SACRAMENTO, Calif. (AP) _ Financial pressure from politicians and Merrill Lynch sales pitches led to Orange County's disastrous casino-style investments, former Treasurer Robert L. Citron testified Tuesday.

Citron's assertions at a state Senate committee hearing marked the first public remarks from the man at the center of the bankruptcy of the nation's fifth-largest county last month.

His history of lucrative investing of public funds had made him a hero to the county and 186 other government entities that pooled their money in the county investment fund.

But Citron's plunge into heavy borrowing from brokers to purchase risky securities resulted in a $2 billion loss. This led to the biggest municipal bankruptcy in U.S. history and focused national attention on the investment practices of local officials entrusted with public funds.

Citron testified there was virtually no oversight of his activities. He never relayed to county supervisors 1993 warnings about his portfolio from Merrill Lynch & Co., his chief broker, or told them of a 1994 inquiry by federal securities regulators.

``I was so sure of what I was doing based on the many years of success I had,'' he told the Senate Special Committee on Local Government Investments.

``In retrospect, I find that I was not the sophisticated treasurer I said I was,'' he said, adding there should be restrictions on the types of investments he made.

Merrill Lynch, the nation's largest broker, remained above the financial scandals of the 1980s but has come under scrutiny in the Orange County mess, with particular questions of whether star municipal investment salesman Michael Stamenson improperly pushed risky strategies on Citron.

Even as it warned Citron that rising interest rates could torpedo his fund, it continued to sell him interest rate-sensitive securities and provide him with some forecasts of lower rates by its top analyst, Charles Clough.

Merrill Lynch, which made more than $100 million in the 1993-94 period selling securities and underwriting municipal bonds for the county, has portrayed Citron as a sophisticated investor who would simply give his business to others if Merrill threatened to cut him off.

Paul Critchlow, a Merrill Lynch spokesman, said Citron had helped pass many laws easing treasurers' investments and shown an understanding of the complexity of arcane derivative securities in official reports and letters.

Critchlow also said Cirtron had described developing software to monitor complex investments, and had criticized San Jose officials in a similar investment loss, blaming them instead of Merrill Lynch.

``He can't say all those things and then say he was unsophisticated and was led down the garden path by Merrill. It just doesn't wash,'' Critchlow said.

Citron acknowledged that he had never conducted a study of the combined circumstances that brought down his fund: Sharply rising interest rates, heavy demands by brokers for more collateral, and some investors deciding to redeem their holdings.

``In retrospect, I would presume that a fund such as ours could have a small board of advisers,'' he said.

Citron, appearing under oath but without a promise of immunity against criminal prosecution, testified in generally confident and measured tones.

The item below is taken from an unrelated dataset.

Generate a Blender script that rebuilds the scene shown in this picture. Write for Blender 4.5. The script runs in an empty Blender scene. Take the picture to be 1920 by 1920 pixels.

After some pointed questions, he paused at length, then stuttered during his replies. He appeared tired as he was escorted away by his lawyer's wife.

Financial services mogul Eli Broad, an adviser to the committee, noted that Citron wielded ``absolute power'' with no checks and balances over $20 billion in assets.

He asked whether Citron now would support laws to ban the kind of heavy borrowing and speculative investments in derivatives that finally wrecked his fund. Citron said he would.